== THE REQUEST ==
Quote, with no changes, the lines that run from the top of the material to the line with "COL = SC.collection", both included.

■ ■ ■ ■

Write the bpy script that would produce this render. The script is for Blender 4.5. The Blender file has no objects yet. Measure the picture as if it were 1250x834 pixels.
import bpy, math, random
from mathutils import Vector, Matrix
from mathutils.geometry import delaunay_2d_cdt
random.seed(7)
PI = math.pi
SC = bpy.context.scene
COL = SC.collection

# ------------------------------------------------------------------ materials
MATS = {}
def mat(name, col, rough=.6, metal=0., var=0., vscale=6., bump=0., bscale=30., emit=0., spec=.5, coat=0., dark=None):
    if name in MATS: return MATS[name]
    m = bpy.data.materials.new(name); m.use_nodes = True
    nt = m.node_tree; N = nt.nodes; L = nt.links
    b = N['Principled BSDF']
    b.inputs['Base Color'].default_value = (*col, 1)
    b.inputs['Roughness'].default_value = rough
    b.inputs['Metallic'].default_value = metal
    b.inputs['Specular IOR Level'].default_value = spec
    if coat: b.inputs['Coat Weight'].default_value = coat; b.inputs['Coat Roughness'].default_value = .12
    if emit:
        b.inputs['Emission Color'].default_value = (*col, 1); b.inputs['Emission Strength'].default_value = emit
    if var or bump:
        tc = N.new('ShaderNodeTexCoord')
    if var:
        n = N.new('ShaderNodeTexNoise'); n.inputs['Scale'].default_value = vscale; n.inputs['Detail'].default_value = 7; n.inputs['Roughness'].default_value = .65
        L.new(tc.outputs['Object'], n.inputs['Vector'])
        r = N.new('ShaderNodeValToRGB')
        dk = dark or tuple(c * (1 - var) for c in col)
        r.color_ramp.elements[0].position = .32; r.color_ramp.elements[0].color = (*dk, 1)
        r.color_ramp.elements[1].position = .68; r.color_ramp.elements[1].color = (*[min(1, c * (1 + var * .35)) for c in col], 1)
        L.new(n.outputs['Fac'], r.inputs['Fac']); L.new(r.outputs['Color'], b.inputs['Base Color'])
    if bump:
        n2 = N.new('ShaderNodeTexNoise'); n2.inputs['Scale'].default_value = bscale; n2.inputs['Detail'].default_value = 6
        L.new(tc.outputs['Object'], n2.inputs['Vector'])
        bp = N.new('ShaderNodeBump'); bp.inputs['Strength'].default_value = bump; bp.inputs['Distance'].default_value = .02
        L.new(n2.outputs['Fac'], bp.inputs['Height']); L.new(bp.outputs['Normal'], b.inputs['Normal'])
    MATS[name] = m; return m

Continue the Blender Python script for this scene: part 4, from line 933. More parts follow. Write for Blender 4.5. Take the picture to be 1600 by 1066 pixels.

■ ■ ■ ■

== THE RESPONSE ==
Write the bpy script that would produce this render. The script is for Blender 4.5. The Blender file has no objects yet. Measure the picture as if it were 1250x834 pixels.
import bpy, math, random
from mathutils import Vector, Matrix
from mathutils.geometry import delaunay_2d_cdt
random.seed(7)
PI = math.pi
SC = bpy.context.scene
COL = SC.collection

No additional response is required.